Addressing the delegates, Emmerson Mnangagwa said inclusive global security is urgent for sustainable development.

“The maintenance of peace and security should not be the preserve of the privileged few. Zimbabwe reaffirms the calls by Africa for the reform of the UN Security Council in line with the Ezulwini Consensus,” he said.

The president criticized Western countries for their ulterior actions in Africa.

“We strongly condemn tendencies by some powerful countries who preach peace, human rights and democracy and yet clandestinely fund conflicts and unconstitutional change of governments for their own narrow interests,” he said.

“We further condemn the use of unilateral and illegal sanctions as a foreign policy tool at the disposal of some powerful nations, such as those sanctions imposed on Zimbabwe and Cuba.”

Zimbabwe for decades has rallied for support to have sanctions against the country lifted by the European Union and the US. The southern African country was slapped with economic sanctions in 2000 for implementing its controversial land reform policy which allowed the government to seize farms from white farmers and redistributed them to Black Zimbabweans.

However, President Mnangagwa told the UN delegates that the sanctions were illegal.

“These sanctions were designed to subjugate the sovereign will of the Zimbabwean people, he said.

“We therefore demand that unjustified unilateral sanctions be unconditionally lifted, including those imposed on countries like Cuba. We remain grateful for the support and solidarity of progressive countries in the committee of nations. In spite of these debilitating sanctions, the people of Zimbabwe have become masters of their destiny.”

The president said his government has a duty and responsibility of developing the country using their own domestic resources and he was proud of his people’s resilience and success.

“For the last three years, our country has been the fastest growing economy in the southern Africa region. With effect from this year, our country will become a net exporter of wheat,” said Mnangagwa.

He reiterated calls for respecting the sovereign equality of nations big or small, poor or rich. He said contemporary realities across all regions bring to the fore the importance of global solidarity, because even powerful countries cannot stand alone to realize sustainable and inclusive development.
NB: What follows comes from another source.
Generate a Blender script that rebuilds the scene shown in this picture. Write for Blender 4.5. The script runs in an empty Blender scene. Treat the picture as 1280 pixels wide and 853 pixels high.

Mnangagwa said that in order for countries to strengthen their adaptation and resilience mechanisms, concrete climate action should be taken as opposed to mere promises.

“Commitments made under the United Nations Framework Convention on Climate Change and the Paris Agreement must be honored to deliver on climate justice. Countries must transition to a lower carbon resilient economy by increasing investments in renewable energy, sustainable agriculture and green infrastructure.

“The need to reform global financial institutions is of essence to unlock funding for developing countries. The current exclusionary architecture dominated by a few states is failing to deliver the requisite resources for countries to finance their developmental priorities and other pressing health and environmental challenges,” he said.